* START Collected material *

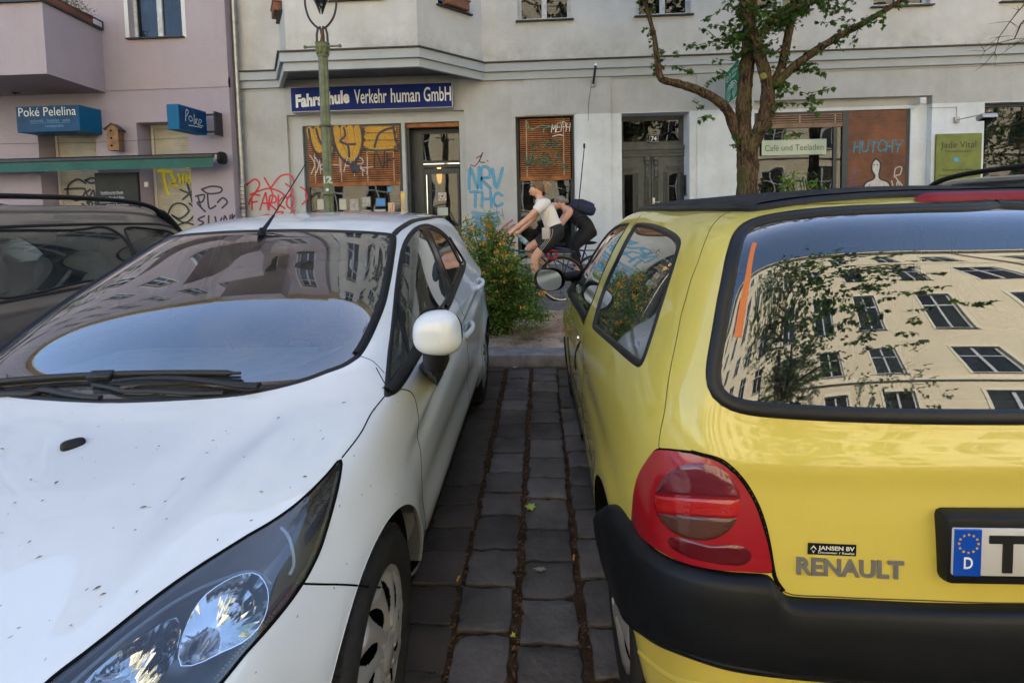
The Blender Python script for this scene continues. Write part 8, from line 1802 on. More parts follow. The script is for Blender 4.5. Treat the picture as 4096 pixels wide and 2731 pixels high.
def build_lamp_post():
 G = mat('lamp_post_green', (.135, .155, .075), .45, spec=.5, var=.35, vscale=9, bump=.15, bscale=60, dark=(.075, .085, .045)); RU = mat('rusty_iron', (.10, .055, .03), .8, var=.5, vscale=20); DK = mat('lantern_dark', (.035, .035, .035), .5, metal=.4)
 c = at(*zU(751, 300), Y=5.6); x = at(*zU(753, 400), Y=5.6).x; T = thing('gas_lamp_post', 'green clustered cast iron street lamp post marked 12 with glass lantern', 'street lamp', (x, 5.6, .1))
 zc = at(*zU(749, 130), Y=5.6).z
 mb = MB(); seg = 40
 def prof(a): return .040+.014*abs(math.cos(2*a))**.7
 vs = []; zs = np.linspace(.1, zc, 30)
 for z in zs:
  for k in range(seg): a = k/seg*math.tau+.5; r_ = prof(a)*(1.06-.06*(z/zc)); vs.append((x+r_*math.cos(a), 5.6+r_*math.sin(a), z))
 mb.add(vs, [(i*seg+k, i*seg+(k+1) % seg, (i+1)*seg+(k+1) % seg, (i+1)*seg+k) for i in range(29) for k in range(seg)])
 for zz_ in (at(*zU(752, 446), Y=5.6).z, at(*zU(751, 289), Y=5.6).z): mb.lathe([(.05, -.02), (.066, -.012), (.070, 0), (.066, .012), (.05, .02)], (x, 5.6, zz_), 'Z', 32)
 mb.lathe([(.075, 0), (.075, .7), (.055, .85)], (x, 5.6, .1), 'Z', 32)
 po = mb.build('post', G, T, True, ang=35, clean=False)
 mb = MB(); z1_ = at(*zU(749, 100), Y=5.6).z; h = z1_-zc
 mb.lathe([(.050, -.02), (.060, 0), (.056, .012), (.052, .03), (.066, h*.45), (.080, h*.62), (.082, h*.70), (.074, h*.74), (.074, h*.95), (.080, h), (.0, h)], (x, 5.6, zc), 'Z', 32)
 for k in range(8):
  a = k/8*math.tau; mb.ball((x+.064*math.cos(a), 5.6+.064*math.sin(a), zc+h*.42), (.014, .014, .05), 8, 6)
 mb.build('capital', G, T, True, ang=40, clean=False)
 mb = MB(); zb = at(*zU(748, 107), Y=5.6).z; mb.tube([(x-.20, 5.6, zb), (x+.20, 5.6, zb)], .011, 10); mb.ball((x-.20, 5.6, zb), .02); mb.ball((x+.20, 5.6, zb), .02); mb.build('ladder_bar', G, T, True)
 zt = at(*zU(748, 68), Y=5.6).z; mb = MB(); mb.tube([(x, 5.6, z1_), (x+.008, 5.6, (z1_+zt)/2), (x, 5.6, zt)], [.030, .022, .024], 12); mb.build('neck', RU, T, True)
 mb = MB()
 for s in (-1, 1): mb.tube([(x+s*.062, 5.6, z1_-.01), (x+s*.060, 5.6, z1_+.10), (x+s*.045, 5.6, zt+.01), (x+s*.01, 5.6, zt+.03)], .010, 8, flat=1.4)
 fork = [(0, zt), (.07, zt+.04), (.14, zt+.13), (.175, zt+.25), (.178, zt+.36), (.160, zt+.46), (.15, zt+.9)]
 for s in (-1, 1): mb.tube(smooth_path([(x+s*a, 5.6, b) for a, b in fork], 5), .012, 8)
 mb.build('lantern_fork', DK, T, True)
 mb = MB(); zl = zt+.33
 mb.lathe([(.0, -.16), (.022, -.155), (.026, -.14), (.055, -.06), (.095, .02), (.115, .10), (.118, .16)], (x, 5.6, zl), 'Z', 32); mb.build('glass_globe', CLEAR, T, True)
 mb = MB(); mb.lathe([(.11, .145), (.14, .12), (.20, .125), (.205, .15), (.16, .22), (.15, .40), (.19, .46), (.10, .62), (.0, .66)], (x, 5.6, zl), 'Z', 36); mb.lathe([(.0, .10), (.05, .09), (.055, .14)], (x, 5.6, zl), 'Z', 20); mb.build('lantern_hood', DK, T, True)
 mb = MB()
 for k in range(4): mb.lathe([(0, -.03), (.010, -.02), (.012, .01), (0, .03)], (x+.035*math.cos(k*1.57+.6), 5.6+.035*math.sin(k*1.57+.6), zl+.05), 'Z', 10)
 mb.build('gas_mantle', mat('mantle', (.6, .58, .5), .7), T, True)
 c = at(*zU(752, 413), Y=5.54); vs, fs = text_mesh('12', .075, .085, bold=.05); mb = MB(); mb.add([(c.x-.046+v.x, 5.6-math.sqrt(max(.0001, .0565**2-(c.x-.046+v.x-x)**2))-.003, c.z-.037+v.y) for v in vs], fs); mb.build('post_number', mat('stencil_white', (.55, .57, .5), .7), T)
 c = at(*zU(752, 436), Y=5.54); mb = MB(); mb.lathe([(0, -.003), (.018, -.003), (.018, .002)], (c.x-.002, 5.545, c.z), 'Y', 16); mb.build('round_sticker', mat('sticker_w', (.6, .6, .58), .5), T)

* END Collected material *

- _Goal_:
Return to the listing above and set it down exactly, leaving out its pictures.

- _Reply_:
The Blender Python script for this scene continues. Write part 8, from line 1802 on. More parts follow. The script is for Blender 4.5. Treat the picture as 4096 pixels wide and 2731 pixels high.
def build_lamp_post():
 G = mat('lamp_post_green', (.135, .155, .075), .45, spec=.5, var=.35, vscale=9, bump=.15, bscale=60, dark=(.075, .085, .045)); RU = mat('rusty_iron', (.10, .055, .03), .8, var=.5, vscale=20); DK = mat('lantern_dark', (.035, .035, .035), .5, metal=.4)
 c = at(*zU(751, 300), Y=5.6); x = at(*zU(753, 400), Y=5.6).x; T = thing('gas_lamp_post', 'green clustered cast iron street lamp post marked 12 with glass lantern', 'street lamp', (x, 5.6, .1))
 zc = at(*zU(749, 130), Y=5.6).z
 mb = MB(); seg = 40
 def prof(a): return .040+.014*abs(math.cos(2*a))**.7
 vs = []; zs = np.linspace(.1, zc, 30)
 for z in zs:
  for k in range(seg): a = k/seg*math.tau+.5; r_ = prof(a)*(1.06-.06*(z/zc)); vs.append((x+r_*math.cos(a), 5.6+r_*math.sin(a), z))
 mb.add(vs, [(i*seg+k, i*seg+(k+1) % seg, (i+1)*seg+(k+1) % seg, (i+1)*seg+k) for i in range(29) for k in range(seg)])
 for zz_ in (at(*zU(752, 446), Y=5.6).z, at(*zU(751, 289), Y=5.6).z): mb.lathe([(.05, -.02), (.066, -.012), (.070, 0), (.066, .012), (.05, .02)], (x, 5.6, zz_), 'Z', 32)
 mb.lathe([(.075, 0), (.075, .7), (.055, .85)], (x, 5.6, .1), 'Z', 32)
 po = mb.build('post', G, T, True, ang=35, clean=False)
 mb = MB(); z1_ = at(*zU(749, 100), Y=5.6).z; h = z1_-zc
 mb.lathe([(.050, -.02), (.060, 0), (.056, .012), (.052, .03), (.066, h*.45), (.080, h*.62), (.082, h*.70), (.074, h*.74), (.074, h*.95), (.080, h), (.0, h)], (x, 5.6, zc), 'Z', 32)
 for k in range(8):
  a = k/8*math.tau; mb.ball((x+.064*math.cos(a), 5.6+.064*math.sin(a), zc+h*.42), (.014, .014, .05), 8, 6)
 mb.build('capital', G, T, True, ang=40, clean=False)
 mb = MB(); zb = at(*zU(748, 107), Y=5.6).z; mb.tube([(x-.20, 5.6, zb), (x+.20, 5.6, zb)], .011, 10); mb.ball((x-.20, 5.6, zb), .02); mb.ball((x+.20, 5.6, zb), .02); mb.build('ladder_bar', G, T, True)
 zt = at(*zU(748, 68), Y=5.6).z; mb = MB(); mb.tube([(x, 5.6, z1_), (x+.008, 5.6, (z1_+zt)/2), (x, 5.6, zt)], [.030, .022, .024], 12); mb.build('neck', RU, T, True)
 mb = MB()
 for s in (-1, 1): mb.tube([(x+s*.062, 5.6, z1_-.01), (x+s*.060, 5.6, z1_+.10), (x+s*.045, 5.6, zt+.01), (x+s*.01, 5.6, zt+.03)], .010, 8, flat=1.4)
 fork = [(0, zt), (.07, zt+.04), (.14, zt+.13), (.175, zt+.25), (.178, zt+.36), (.160, zt+.46), (.15, zt+.9)]
 for s in (-1, 1): mb.tube(smooth_path([(x+s*a, 5.6, b) for a, b in fork], 5), .012, 8)
 mb.build('lantern_fork', DK, T, True)
 mb = MB(); zl = zt+.33
 mb.lathe([(.0, -.16), (.022, -.155), (.026, -.14), (.055, -.06), (.095, .02), (.115, .10), (.118, .16)], (x, 5.6, zl), 'Z', 32); mb.build('glass_globe', CLEAR, T, True)
 mb = MB(); mb.lathe([(.11, .145), (.14, .12), (.20, .125), (.205, .15), (.16, .22), (.15, .40), (.19, .46), (.10, .62), (.0, .66)], (x, 5.6, zl), 'Z', 36); mb.lathe([(.0, .10), (.05, .09), (.055, .14)], (x, 5.6, zl), 'Z', 20); mb.build('lantern_hood', DK, T, True)
 mb = MB()
 for k in range(4): mb.lathe([(0, -.03), (.010, -.02), (.012, .01), (0, .03)], (x+.035*math.cos(k*1.57+.6), 5.6+.035*math.sin(k*1.57+.6), zl+.05), 'Z', 10)
 mb.build('gas_mantle', mat('mantle', (.6, .58, .5), .7), T, True)
 c = at(*zU(752, 413), Y=5.54); vs, fs = text_mesh('12', .075, .085, bold=.05); mb = MB(); mb.add([(c.x-.046+v.x, 5.6-math.sqrt(max(.0001, .0565**2-(c.x-.046+v.x-x)**2))-.003, c.z-.037+v.y) for v in vs], fs); mb.build('post_number', mat('stencil_white', (.55, .57, .5), .7), T)
 c = at(*zU(752, 436), Y=5.54); mb = MB(); mb.lathe([(0, -.003), (.018, -.003), (.018, .002)], (c.x-.002, 5.545, c.z), 'Y', 16); mb.build('round_sticker', mat('sticker_w', (.6, .6, .58), .5), T)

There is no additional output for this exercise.